Jack is one of the few people thin enough to almost hide behind a post. |
As an avid equestrian, a riding arena is incredibly useful for training horses, especially in dressage. I love a good gallop on Stoney but usually, I like to have the boundaries a riding arena provides. I wouldn’t even try riding Dancer without some kind of fence to stop her should she decide to test her limitations.
So, a few years ago, we started on our beautiful riding arena. We transplanted our garden and leveled the ground, filling it with course limestone and sand for footing. Sure, it was missing the fencing but it was otherwise perfect.
Evelyn loved having a sandbox the size of a beach in her backyard and I used it as much as I could for riding but between pregnancies and sabbaticals from the farm for Jack’s out-of-town internships, it wasn’t used as often as I’d hoped.
We almost lost our kids a few times in the jungle of weeds. |
It’s good to teach the love of work early, right? |
When we returned back from Texas, I was determined to finish the arena. As we tore down our barn, we used the old posts and floor boards for some of the rails and put it up bit by bit.
Hooray for single user gas powered augers! |
It required a few days work but once the posts were in, it was just a matter of nailing the rails to the posts.
I have always loved how sharp white painted fences look silhouetted against a bed of green grass so to protect the wood from rot and help it last longer, I bought a heavy duty oil-based barn paint.
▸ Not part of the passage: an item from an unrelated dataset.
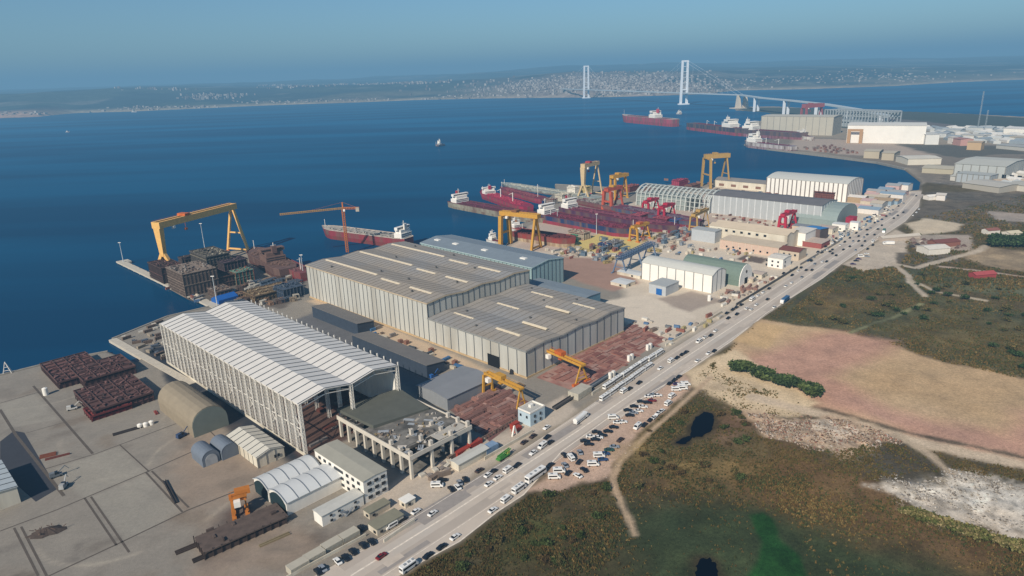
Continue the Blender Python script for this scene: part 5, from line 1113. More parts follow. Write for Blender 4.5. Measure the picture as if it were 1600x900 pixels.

Oil-based paint is torturous to work with, especially in the variable speeds of Iowa wind. It splattered everywhere and doesn’t come off without use of mineral spirits. Plus, all kinds of bugs are helplessly attracted to white so just as I’d slop some paint on, a swarm of sap beetles, houseflies and various other insects would get entangled, only to leave their little corpses in the fresh paint.
While I stewed in my misery, I decided painting a riding arena falls somewhere below sanding drywall (and that’s saying something after having sanded an entire house’s worth of drywall) and only slightly above how awful I’d imagined scraping out a pig sty with my bare hands would be.
So, naturally, I conned others into doing it. When my sister and her family visited, I gave my brother-in-law a pair of painting overalls and gloves and sent him out. From what I understand, he actually enjoyed it. My sister said he probably spent the entire time pretending he was Bob Ross painting miles of happy little clouds. What I didn’t do after that, my darling Jack did for me, probably so he didn’t have to listen to any more of my whining.
I have since used the riding arena quite frequently and love that I can turn kids loose on Stoney without fear of him showing them what it’s like to gallop (it’s surprising how many little children insist they could gallop a horse if given a chance).
I spy Jack painting away! |
One more goal off our list (although it’s sure to be right back on it next year when we find another acreage. Oh, well. Now we’re arena building pros. Maybe I’ll give Jack a real challenge and have him build me an indoor riding arena…).